If everything is in God then everything is a revelation of God. What changes is our perspective and our ability to recognize God in "things".
It is a human concept to try and imagine that only ideas put in human form, emotions, and language can be a "revelation". Instead of thinking that God is occassionaly sending in signals to us, how about considering that the signals are constant and all consuming and we must learn to recognize (see) God in what we are already experiencing.
The traditional view of revelation requires a view of God as something external that must envade our reality. What if God is the actual structure of our reality rather than something outside of it.
my 2 cents.
Interesting question, Heather. I wonder if different varieties of panentheism would answer it differently. I think that process theology, which is panentheistic, views creation as a continuous process rather than a one time event, and so all of creation is always in communication with God at each moment of process.
I like what Mike L. said--"what changes is our perspective and our ability to recognize God in 'things'". I think that we, as finite creatures, have only a limited ability to perceive divine revelation at any moment. And if the world is constantly changing, what God calls out to us is perhaps contingent on the state of the world at a given moment.

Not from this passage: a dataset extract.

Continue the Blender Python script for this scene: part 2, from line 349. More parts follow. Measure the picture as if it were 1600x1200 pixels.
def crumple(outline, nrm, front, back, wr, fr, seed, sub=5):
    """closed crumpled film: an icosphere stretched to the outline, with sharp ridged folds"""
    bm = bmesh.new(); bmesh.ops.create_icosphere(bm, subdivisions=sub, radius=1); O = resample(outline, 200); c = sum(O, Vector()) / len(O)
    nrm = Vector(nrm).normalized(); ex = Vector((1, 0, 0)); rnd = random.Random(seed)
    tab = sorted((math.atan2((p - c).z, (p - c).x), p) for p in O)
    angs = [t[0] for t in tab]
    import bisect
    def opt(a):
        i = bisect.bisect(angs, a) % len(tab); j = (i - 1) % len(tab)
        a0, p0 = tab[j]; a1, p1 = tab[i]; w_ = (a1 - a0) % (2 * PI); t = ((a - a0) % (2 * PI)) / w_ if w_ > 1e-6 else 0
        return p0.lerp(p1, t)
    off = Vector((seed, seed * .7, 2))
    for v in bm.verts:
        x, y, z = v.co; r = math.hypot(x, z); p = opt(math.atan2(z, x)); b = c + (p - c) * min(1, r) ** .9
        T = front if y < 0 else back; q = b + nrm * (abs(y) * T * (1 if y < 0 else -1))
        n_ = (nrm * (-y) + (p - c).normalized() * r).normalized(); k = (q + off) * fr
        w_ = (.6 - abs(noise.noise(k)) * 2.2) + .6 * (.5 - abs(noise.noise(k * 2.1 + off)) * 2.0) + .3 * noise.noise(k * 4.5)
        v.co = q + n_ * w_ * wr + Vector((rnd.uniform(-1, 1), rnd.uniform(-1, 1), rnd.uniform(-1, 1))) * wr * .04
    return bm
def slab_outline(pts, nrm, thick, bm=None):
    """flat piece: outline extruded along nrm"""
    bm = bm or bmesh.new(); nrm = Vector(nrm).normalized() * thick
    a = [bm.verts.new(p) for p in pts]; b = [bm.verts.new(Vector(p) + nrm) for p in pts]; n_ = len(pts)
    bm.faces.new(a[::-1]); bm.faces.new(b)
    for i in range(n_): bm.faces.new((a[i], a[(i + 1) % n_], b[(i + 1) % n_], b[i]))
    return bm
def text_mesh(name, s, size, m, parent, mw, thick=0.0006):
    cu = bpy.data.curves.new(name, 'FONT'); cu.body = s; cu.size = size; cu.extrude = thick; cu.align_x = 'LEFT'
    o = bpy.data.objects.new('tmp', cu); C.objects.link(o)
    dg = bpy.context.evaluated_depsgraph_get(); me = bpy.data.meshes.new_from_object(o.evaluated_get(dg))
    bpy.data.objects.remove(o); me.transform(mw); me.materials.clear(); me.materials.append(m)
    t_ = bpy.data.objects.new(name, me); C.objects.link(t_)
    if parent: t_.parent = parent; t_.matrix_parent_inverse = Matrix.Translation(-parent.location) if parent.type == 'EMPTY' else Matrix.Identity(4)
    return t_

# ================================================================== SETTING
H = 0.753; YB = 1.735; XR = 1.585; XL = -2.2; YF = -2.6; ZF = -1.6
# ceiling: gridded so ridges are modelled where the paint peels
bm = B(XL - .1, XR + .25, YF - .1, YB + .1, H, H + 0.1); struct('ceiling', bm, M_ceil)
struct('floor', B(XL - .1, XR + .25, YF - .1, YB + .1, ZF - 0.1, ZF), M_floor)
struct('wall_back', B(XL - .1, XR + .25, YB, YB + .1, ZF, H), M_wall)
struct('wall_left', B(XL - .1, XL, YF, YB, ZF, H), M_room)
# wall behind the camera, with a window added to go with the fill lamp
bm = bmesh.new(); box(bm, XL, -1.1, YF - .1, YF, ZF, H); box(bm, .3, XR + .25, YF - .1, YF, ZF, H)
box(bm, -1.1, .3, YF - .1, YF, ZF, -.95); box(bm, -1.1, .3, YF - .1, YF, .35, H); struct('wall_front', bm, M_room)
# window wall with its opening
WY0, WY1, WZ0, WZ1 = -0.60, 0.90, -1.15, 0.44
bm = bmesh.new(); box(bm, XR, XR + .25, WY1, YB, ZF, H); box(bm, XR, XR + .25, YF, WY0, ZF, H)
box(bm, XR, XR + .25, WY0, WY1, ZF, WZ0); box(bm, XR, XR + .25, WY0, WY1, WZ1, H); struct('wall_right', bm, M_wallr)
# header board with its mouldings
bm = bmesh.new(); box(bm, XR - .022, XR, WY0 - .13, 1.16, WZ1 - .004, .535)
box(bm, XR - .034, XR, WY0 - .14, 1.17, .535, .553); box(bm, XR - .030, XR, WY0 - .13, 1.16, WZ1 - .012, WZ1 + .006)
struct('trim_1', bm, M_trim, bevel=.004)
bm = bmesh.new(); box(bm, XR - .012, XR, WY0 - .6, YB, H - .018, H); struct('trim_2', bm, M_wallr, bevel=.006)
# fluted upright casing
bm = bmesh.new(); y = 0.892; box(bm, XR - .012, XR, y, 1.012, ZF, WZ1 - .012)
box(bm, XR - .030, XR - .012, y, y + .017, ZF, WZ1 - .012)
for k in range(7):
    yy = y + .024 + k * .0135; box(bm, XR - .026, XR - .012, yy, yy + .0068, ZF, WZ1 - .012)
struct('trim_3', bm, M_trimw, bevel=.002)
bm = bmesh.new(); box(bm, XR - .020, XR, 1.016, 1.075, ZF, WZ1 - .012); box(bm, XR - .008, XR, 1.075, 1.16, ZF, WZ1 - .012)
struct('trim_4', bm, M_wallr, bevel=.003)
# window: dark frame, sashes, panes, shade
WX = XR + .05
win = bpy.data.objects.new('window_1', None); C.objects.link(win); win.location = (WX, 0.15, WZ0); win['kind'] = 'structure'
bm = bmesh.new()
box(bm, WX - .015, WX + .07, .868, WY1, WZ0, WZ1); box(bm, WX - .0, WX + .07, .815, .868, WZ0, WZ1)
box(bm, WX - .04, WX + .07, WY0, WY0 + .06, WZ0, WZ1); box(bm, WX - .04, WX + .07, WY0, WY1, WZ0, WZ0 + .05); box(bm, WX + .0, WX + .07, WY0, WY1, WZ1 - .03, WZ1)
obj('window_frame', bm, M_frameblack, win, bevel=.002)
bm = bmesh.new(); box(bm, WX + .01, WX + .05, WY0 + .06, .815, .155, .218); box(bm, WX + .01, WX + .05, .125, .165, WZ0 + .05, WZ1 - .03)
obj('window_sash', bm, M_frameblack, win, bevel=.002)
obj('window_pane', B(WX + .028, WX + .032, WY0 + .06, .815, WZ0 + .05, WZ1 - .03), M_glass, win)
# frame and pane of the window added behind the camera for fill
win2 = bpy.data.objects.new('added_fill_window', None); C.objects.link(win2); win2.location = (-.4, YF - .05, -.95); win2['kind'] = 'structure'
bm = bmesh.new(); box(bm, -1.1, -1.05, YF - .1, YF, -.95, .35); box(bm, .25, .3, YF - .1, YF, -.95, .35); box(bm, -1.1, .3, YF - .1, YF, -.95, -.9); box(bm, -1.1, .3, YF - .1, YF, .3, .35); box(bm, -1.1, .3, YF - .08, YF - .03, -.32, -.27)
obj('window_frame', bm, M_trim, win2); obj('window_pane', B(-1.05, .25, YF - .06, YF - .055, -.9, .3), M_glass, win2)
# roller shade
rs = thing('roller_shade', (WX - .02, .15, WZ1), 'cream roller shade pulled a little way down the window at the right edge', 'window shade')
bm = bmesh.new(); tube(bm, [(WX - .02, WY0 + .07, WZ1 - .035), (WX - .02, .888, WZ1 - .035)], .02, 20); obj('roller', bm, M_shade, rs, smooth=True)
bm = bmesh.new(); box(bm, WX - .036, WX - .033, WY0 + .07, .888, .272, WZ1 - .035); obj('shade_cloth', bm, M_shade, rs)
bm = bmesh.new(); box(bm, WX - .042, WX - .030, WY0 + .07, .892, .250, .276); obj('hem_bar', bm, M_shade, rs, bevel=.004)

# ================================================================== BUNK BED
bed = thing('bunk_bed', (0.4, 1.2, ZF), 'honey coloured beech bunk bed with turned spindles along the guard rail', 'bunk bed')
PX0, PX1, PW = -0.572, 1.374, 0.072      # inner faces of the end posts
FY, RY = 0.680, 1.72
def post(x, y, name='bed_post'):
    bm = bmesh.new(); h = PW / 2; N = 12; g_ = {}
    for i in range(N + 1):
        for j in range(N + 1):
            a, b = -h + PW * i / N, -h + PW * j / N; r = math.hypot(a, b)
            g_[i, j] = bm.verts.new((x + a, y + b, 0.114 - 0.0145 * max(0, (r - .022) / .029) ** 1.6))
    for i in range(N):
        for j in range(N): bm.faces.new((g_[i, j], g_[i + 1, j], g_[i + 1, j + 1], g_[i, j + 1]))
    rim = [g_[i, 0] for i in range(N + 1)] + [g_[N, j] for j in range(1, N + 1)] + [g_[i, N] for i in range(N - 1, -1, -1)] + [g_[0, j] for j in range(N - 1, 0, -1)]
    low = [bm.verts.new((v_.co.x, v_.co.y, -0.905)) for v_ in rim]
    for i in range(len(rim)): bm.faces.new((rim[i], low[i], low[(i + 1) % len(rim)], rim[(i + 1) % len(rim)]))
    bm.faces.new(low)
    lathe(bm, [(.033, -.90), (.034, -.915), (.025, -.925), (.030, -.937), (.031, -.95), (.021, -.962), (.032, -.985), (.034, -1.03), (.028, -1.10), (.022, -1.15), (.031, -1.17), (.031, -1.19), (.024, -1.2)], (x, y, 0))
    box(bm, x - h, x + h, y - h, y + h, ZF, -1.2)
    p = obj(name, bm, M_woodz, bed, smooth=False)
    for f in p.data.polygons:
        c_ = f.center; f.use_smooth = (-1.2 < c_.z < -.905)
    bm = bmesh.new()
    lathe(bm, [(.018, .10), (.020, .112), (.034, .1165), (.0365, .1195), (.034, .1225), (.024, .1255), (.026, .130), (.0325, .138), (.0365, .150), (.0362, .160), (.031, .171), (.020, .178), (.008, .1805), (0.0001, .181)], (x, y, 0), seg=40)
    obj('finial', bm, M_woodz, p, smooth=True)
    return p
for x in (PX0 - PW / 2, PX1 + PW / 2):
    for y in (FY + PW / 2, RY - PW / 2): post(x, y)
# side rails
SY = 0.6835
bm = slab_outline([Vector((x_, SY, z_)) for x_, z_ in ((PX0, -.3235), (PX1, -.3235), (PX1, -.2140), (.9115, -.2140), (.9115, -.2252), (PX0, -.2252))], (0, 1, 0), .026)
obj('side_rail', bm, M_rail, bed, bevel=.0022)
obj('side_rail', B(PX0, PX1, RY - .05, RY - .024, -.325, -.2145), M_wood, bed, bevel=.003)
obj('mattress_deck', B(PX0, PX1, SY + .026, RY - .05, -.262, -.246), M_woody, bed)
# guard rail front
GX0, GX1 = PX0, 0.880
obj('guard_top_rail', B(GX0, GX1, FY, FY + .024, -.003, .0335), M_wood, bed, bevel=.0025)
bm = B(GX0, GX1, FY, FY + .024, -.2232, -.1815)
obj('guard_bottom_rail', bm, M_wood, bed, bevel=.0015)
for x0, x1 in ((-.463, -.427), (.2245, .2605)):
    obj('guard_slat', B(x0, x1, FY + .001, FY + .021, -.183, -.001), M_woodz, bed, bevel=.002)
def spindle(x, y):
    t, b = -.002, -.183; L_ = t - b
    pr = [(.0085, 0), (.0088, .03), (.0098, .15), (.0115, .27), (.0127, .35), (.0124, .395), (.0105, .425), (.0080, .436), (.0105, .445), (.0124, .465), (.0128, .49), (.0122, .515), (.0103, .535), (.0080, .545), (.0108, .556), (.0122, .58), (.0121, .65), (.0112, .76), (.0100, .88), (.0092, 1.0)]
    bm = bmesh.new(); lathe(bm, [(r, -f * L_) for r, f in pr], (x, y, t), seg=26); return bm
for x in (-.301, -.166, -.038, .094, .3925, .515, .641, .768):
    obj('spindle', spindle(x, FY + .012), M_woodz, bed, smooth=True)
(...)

**My professor wrote back something to the effect that if we can find Christ in the natural world, why do we need the church? **
My first response to this is "We don't." However, it's a hostile response, and I think it's due to the ideas behind this -- that God can only be revealed through these set steps only, and nowhere else. Only we have the correct revelation. Because I do think people need a church in the sense of the community it plays: you can find people on the same journey as you.
Heather,
** or is God already as revealed as she is going to get, being in everything already--meaning that acts of revelation are impossible?**
I think there can be a revelation of God in panentheism. It goes along with what Mike said -- the revelation occurs as our perspective changes. I might look at along the lines of learning calculus. Calculus is always there. It exists whether I'm aware of it or not. However, the more I learn math, the more that calculus is revealed. But it also only happens when I'm ready for it.
The difference, though, is that God would be an entity, and calculus isn't really "aware." But it's like an "ah-ha!" moment.